Newly-restored, ‘snazzy’ Bummobile to make its parade debut Saturday

Ellen Nelson

Ellen Nelson

A school icon and essential part of Hobo Day tradition, the Bummobile has been completely refurbished after a near 2,000-mile trip to the West Coast.

The 1912 Model T. Ford was hauled by SDSU alumnus Harold C. Hohbach to Palo Alto, Calif., where it was restored from the inside out.

On Oct. 4, 2008, Hohbach, a 1943 electrical engineering graduate, hauled the Bummobile to his own workshop, where the restoration took place. The car’s nearly year-long rest time on the West Coast has been deemed worthwhile by several people who have viewed the vehicle.

“I was in awe, absolute awe of how beautiful it was,” said V.J. Smith, former Alumni Association director.

While in California, the vehicle underwent many changes, including a restoration of its original dark blue exterior, a completely rebuilt engine, new wheels and tires, an original brass kerosene side lamp, rear lamps and a brass horn, Hohbach said in a recent article featured in STATE Magazine.

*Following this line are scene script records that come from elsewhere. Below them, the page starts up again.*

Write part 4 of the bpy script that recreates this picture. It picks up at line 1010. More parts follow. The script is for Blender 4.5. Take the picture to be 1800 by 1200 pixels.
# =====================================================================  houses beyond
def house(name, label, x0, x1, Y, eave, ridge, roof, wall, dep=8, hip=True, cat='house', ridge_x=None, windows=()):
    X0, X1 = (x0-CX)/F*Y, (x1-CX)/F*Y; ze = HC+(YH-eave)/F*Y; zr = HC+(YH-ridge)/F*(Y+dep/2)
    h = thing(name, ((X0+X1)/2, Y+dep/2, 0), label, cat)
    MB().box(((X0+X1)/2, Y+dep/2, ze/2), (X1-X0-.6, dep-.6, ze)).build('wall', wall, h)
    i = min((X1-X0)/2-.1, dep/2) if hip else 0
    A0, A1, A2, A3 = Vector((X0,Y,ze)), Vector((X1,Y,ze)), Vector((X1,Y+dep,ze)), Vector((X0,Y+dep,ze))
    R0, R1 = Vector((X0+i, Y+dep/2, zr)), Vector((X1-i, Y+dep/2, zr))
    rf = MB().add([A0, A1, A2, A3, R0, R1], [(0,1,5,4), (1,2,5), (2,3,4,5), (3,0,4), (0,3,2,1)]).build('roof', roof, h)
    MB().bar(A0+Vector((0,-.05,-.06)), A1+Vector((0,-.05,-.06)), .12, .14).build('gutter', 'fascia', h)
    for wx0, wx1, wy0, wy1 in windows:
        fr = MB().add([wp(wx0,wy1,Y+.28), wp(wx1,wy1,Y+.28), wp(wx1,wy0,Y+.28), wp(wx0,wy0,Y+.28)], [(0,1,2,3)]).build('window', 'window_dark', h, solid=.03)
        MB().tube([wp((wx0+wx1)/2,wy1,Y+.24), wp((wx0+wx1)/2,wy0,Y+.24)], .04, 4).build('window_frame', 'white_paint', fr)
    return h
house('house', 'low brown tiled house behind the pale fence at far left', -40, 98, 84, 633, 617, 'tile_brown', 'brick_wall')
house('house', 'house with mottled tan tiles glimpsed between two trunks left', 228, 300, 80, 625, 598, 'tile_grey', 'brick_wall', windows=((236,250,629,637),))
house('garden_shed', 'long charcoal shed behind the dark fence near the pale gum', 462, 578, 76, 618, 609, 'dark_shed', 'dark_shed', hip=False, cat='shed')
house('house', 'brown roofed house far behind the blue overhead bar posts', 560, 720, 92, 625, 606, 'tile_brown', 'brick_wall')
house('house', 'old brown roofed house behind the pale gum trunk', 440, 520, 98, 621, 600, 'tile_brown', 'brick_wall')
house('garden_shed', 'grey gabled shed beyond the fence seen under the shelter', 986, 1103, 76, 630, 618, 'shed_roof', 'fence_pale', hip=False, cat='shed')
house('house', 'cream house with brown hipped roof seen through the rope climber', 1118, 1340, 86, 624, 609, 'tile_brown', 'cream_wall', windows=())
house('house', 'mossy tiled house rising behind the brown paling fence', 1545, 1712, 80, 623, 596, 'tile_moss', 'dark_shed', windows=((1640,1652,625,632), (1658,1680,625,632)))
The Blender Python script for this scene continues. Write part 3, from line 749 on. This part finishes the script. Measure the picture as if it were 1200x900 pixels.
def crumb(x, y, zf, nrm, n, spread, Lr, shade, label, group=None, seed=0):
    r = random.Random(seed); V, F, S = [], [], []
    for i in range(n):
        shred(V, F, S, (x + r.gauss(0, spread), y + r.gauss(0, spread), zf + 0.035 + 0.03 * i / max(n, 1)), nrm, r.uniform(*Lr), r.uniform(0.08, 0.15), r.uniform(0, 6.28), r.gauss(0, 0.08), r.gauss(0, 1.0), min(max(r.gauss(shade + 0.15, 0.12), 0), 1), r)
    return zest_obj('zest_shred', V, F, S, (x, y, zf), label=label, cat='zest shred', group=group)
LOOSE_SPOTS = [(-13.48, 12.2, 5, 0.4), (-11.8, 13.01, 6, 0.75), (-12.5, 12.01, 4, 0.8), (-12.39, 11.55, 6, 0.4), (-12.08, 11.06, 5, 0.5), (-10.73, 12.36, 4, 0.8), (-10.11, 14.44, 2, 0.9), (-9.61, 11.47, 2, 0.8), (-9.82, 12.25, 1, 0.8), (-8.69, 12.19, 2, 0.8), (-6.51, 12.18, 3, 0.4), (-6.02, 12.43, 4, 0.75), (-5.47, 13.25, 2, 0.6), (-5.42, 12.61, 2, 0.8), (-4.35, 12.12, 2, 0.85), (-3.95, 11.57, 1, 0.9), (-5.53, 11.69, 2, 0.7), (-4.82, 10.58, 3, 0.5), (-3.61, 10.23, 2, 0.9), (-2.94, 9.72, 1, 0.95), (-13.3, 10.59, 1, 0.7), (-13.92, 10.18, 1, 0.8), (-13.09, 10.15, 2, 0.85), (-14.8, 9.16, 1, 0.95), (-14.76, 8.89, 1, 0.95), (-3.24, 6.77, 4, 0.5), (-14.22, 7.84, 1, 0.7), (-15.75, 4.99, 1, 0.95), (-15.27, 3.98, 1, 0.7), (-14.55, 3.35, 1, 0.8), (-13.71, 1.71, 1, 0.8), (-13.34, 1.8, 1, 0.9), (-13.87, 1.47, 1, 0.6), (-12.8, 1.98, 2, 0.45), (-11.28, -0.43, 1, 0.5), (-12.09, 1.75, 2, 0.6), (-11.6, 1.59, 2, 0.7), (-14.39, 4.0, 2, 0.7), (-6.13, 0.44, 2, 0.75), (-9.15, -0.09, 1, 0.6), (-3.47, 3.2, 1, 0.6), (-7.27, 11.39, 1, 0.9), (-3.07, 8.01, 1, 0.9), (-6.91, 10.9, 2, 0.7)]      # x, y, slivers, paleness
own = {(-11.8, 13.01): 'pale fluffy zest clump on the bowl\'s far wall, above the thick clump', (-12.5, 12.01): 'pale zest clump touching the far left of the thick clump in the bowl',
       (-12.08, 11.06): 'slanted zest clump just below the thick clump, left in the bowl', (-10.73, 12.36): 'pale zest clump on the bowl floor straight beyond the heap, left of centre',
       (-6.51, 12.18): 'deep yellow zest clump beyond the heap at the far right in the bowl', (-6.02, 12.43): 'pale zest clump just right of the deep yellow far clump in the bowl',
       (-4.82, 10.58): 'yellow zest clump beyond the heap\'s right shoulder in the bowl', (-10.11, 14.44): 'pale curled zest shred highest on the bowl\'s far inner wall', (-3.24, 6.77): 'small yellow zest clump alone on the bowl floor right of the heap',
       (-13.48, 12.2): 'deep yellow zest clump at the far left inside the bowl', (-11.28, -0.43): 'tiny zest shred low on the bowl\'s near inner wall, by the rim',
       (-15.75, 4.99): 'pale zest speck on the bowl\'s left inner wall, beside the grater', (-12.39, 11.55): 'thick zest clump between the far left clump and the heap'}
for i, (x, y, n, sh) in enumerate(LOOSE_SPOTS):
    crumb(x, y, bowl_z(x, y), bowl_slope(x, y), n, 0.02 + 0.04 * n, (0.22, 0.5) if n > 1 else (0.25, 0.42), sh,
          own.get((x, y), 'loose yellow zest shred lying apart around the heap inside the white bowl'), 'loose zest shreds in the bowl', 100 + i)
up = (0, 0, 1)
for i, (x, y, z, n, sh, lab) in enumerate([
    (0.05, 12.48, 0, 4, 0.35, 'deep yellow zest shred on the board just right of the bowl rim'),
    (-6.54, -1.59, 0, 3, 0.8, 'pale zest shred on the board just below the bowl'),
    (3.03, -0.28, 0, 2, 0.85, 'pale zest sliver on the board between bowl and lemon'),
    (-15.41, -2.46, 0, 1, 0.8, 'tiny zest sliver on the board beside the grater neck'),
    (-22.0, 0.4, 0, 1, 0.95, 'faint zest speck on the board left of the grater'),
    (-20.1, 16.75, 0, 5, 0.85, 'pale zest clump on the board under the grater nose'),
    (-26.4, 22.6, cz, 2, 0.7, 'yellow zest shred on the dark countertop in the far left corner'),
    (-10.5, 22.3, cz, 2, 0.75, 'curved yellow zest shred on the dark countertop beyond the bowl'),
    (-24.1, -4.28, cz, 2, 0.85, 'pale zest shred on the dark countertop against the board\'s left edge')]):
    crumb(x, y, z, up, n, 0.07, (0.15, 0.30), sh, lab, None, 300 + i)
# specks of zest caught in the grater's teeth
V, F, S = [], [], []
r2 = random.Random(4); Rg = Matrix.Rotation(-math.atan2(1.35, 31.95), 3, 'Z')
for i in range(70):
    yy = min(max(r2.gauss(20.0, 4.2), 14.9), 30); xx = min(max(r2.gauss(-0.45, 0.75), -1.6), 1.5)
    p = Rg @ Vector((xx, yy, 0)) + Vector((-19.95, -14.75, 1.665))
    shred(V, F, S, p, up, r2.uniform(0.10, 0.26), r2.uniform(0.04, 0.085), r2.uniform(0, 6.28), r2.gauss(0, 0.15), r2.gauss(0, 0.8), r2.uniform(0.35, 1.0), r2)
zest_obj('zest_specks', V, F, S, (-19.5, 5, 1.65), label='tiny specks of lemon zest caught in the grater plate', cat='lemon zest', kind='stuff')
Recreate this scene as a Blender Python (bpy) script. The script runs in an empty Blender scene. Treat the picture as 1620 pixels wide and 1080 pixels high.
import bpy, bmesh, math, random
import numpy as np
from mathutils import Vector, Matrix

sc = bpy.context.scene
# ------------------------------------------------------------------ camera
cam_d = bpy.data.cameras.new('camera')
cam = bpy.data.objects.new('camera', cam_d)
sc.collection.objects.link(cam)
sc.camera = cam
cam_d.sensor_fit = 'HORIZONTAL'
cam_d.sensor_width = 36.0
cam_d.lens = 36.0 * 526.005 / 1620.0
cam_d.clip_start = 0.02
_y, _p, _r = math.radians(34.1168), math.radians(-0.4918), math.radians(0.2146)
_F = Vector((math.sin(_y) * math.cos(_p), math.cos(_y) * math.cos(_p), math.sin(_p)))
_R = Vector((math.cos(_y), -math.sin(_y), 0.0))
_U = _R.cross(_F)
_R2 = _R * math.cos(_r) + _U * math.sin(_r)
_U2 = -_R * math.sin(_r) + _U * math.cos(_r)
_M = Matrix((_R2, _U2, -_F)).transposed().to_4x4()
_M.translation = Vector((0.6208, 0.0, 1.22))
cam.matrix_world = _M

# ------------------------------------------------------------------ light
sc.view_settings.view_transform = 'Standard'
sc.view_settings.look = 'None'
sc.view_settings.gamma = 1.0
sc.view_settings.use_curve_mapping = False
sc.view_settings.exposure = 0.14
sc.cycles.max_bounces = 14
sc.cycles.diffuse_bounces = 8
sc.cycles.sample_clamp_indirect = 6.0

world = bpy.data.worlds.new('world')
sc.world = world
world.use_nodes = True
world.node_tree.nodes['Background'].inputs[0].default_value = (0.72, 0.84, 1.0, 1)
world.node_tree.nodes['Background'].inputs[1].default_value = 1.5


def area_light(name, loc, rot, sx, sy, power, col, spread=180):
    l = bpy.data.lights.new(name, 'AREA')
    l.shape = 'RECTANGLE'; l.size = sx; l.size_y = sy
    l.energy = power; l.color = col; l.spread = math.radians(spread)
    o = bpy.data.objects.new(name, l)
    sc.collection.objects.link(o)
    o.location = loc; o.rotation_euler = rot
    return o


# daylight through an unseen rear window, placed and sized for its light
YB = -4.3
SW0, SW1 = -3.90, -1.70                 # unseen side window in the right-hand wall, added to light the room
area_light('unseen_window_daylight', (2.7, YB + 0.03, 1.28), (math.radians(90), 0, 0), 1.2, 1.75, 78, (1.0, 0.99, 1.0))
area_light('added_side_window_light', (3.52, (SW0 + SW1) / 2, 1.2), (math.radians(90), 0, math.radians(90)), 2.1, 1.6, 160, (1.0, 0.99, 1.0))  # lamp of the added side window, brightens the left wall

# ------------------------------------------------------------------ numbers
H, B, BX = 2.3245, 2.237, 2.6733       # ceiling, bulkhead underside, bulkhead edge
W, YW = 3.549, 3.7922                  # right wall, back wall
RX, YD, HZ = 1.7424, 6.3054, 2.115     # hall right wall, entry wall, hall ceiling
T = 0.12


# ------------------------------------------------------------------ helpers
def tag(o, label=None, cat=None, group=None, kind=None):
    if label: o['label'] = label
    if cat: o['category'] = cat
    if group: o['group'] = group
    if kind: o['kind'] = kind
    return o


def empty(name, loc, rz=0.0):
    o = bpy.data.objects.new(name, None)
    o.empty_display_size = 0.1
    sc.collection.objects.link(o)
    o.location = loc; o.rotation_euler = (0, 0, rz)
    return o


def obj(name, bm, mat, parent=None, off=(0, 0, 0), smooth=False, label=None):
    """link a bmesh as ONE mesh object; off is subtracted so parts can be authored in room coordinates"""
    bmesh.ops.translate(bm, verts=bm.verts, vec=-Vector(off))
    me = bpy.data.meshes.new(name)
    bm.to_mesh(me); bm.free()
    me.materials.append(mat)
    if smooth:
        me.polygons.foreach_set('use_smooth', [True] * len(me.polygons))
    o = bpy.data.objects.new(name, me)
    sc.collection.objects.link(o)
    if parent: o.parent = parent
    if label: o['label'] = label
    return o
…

After reports of a small accident, restoration from the inside out was deemed necessary for the Bummobile to be safe for its users. According to an article in The Collegian in 2008, the Bummobile ran into Waneta Hall because of issues with the brakes.

This year’s Grand Pooba, Megan Schiferl, has already made an appearance in the restored Bummobile at the Convocation Ceremony earlier this fall.

“It is such a symbol of the school, and the fact that it’s completely redone and we get to showcase this year, is just epic,” said Schiferl.

In addition to escorting royalty in the Hobo Day parade on Oct. 24, Schiferl said the Model T. Ford will be on permanent display in The Union once construction and remodeling of the current Union expansion is completed.

Oct. 24 marks the first parade appearance of the refurbished Bummobile, and people will have the chance to see for themselves what all the talk is about.

“It’s nice to have something that we can be really proud of this year,” said pre-med major Katherine Huber.

Total costs of the renovation process were projected to be around $60,000, according to Jennifer Novotny, director of The Union, in a 2008 Collegian article.

Hohback said in the magazine article that his $20,000 estimate was thrown out the window as the refurbishing process continued. Exact costs and expenditures of the renovation process have yet to be verified.

“I think it was very much so worth the money,” said Huber. “It looks so much more snazzy now.”